When the downpour stops, we lay some more plywood flooring and cover our new framing with tarpaper. From 5 to 6, we take a trip to Wal-Mart to buy snacks for the very long ride back to Boston; from 6:30 to 7:30, everybody showers and gets ready for our big night out at an Italian restaurant. In the van, we argue about who should take the first shower, and Kendrick and I repeatedly warn everyone that we have only one hour of primping for thirteen people. We realize that our warning is being taken too seriously when Stephanie cuts her shower time down to ninety seconds.

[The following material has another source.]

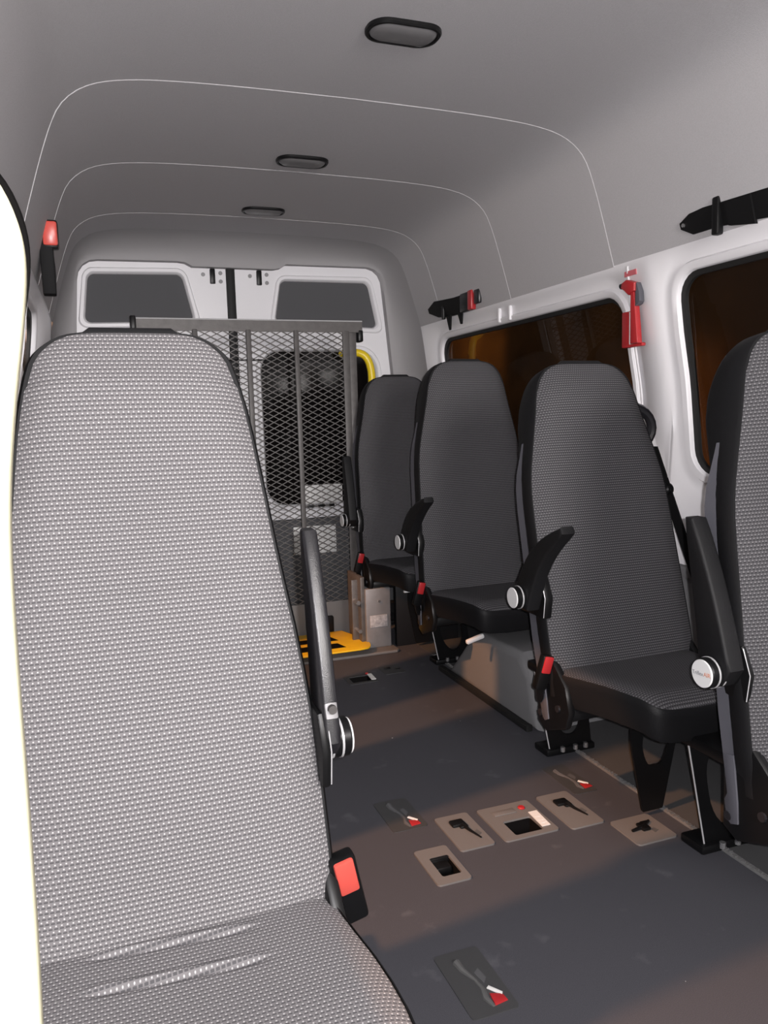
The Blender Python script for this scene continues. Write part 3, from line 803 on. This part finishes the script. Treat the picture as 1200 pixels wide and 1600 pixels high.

After dinner, we start to pack up our things and contemplate having a group sleepover in one of our apartments. We think again, considering the tiring twenty-four-hour drive ahead. A few of us hang out in a bedroom, playing catch with toiletries and making ninja headdresses out of T-shirts. A select group, I discover the next morning, will stay up talking until 2 a.m. They will take pictures of themselves in various stages of sleep deprivation for amusement on the long ride home.

Saturday, March 11

At 8:30 Saturday morning, we are packed to go. This, we note, is the second time we've managed to do something on schedule; the first time was sitting down to last night's dinner. There is some regret that we failed to bring our projects to completion, but there is also a warm and well-earned feeling of accomplishment for what we did do.

We drove 1,400 miles and worked five days to put our personal dent in the $13 billion in damage wrought by Hurricane Ivan. We understand that the storm destroyed 150,000 homes, and we know that we helped to repair only two of them, but we also understand that two houses are two homes, in this case the homes of Terry and Pamela and of Carolyn.

We also learned so much — like how to live with twelve strangers for a week, how to use power tools, how to build things up and take them down. We learned that a game like Produce Master, which really just involves saying the names of vegetables, can get very risqué and be very much fun.

We wave good-bye to our home for the past week. We snag a souvenir palm frond to remind us of where we went and what we did. And we climb in the van.